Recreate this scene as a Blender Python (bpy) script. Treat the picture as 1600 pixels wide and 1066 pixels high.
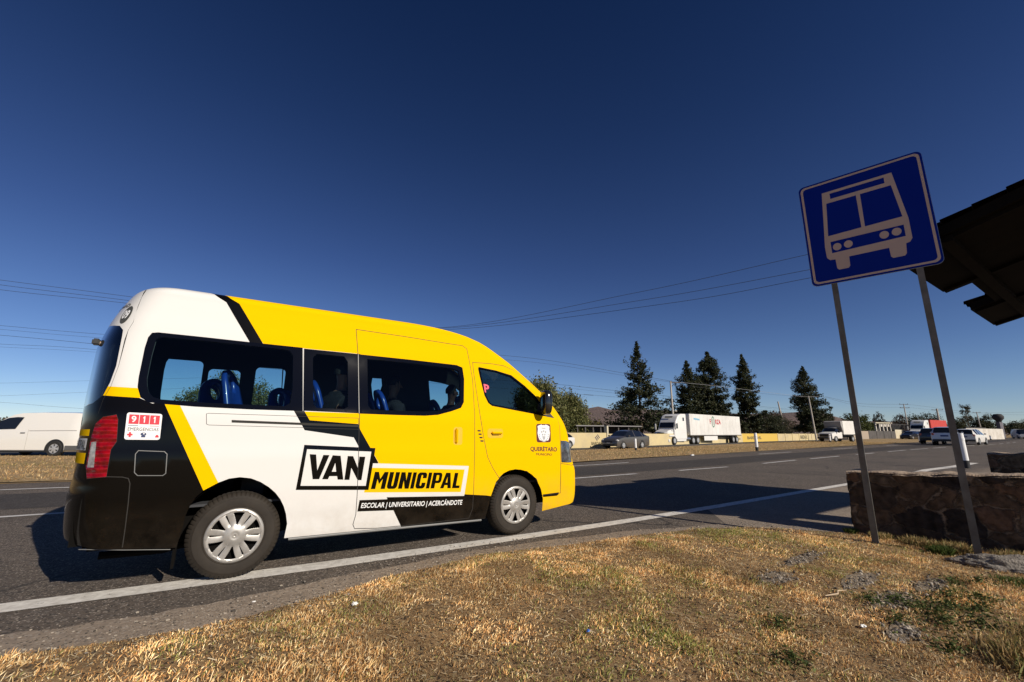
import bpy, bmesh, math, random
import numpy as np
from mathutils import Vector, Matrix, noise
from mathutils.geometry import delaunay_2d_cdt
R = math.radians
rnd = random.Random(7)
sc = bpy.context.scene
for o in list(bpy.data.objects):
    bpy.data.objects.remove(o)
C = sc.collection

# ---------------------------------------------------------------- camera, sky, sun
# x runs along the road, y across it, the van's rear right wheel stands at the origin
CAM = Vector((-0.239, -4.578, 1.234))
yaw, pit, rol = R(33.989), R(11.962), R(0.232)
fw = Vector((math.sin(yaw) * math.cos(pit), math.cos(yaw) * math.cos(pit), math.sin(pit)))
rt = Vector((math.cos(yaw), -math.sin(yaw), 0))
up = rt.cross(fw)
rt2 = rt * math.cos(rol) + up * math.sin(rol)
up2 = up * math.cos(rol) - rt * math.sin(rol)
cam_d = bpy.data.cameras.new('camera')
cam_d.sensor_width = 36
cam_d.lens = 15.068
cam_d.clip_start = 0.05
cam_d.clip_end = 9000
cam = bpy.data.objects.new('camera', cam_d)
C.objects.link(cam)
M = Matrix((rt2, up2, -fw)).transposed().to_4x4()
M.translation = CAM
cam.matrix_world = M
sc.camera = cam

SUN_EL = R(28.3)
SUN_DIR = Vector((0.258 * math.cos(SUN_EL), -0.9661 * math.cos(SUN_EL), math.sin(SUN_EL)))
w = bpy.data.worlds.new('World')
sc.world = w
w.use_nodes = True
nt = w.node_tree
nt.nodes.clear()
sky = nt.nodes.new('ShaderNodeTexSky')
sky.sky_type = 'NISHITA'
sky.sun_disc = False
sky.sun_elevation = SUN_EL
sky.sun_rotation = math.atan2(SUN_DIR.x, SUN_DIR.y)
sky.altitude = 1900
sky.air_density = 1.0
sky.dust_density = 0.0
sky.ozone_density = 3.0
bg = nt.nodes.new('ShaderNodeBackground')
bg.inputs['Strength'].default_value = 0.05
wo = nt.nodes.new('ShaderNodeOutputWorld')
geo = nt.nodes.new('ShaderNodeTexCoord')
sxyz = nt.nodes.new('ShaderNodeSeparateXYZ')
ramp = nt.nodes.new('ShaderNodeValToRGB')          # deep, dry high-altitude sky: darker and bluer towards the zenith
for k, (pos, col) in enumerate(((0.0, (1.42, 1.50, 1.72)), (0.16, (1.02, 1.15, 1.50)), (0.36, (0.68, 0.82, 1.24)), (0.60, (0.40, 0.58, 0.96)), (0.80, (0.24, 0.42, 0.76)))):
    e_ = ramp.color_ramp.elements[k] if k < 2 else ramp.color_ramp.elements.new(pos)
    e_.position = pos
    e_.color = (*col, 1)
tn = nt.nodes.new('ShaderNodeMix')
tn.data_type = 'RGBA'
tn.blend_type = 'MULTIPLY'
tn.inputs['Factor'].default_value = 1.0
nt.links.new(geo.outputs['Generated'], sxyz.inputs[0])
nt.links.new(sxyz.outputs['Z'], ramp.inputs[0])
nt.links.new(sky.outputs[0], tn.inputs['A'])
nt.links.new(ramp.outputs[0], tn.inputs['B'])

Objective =
Repeat the lines of the listing above verbatim, beginning at its first line and ending at the line containing "C = sc.collection", which is included. Omit pictures.

Answer for the task =
Recreate this scene as a Blender Python (bpy) script. Treat the picture as 1600 pixels wide and 1066 pixels high.
import bpy, bmesh, math, random
import numpy as np
from mathutils import Vector, Matrix, noise
from mathutils.geometry import delaunay_2d_cdt
R = math.radians
rnd = random.Random(7)
sc = bpy.context.scene
for o in list(bpy.data.objects):
    bpy.data.objects.remove(o)
C = sc.collection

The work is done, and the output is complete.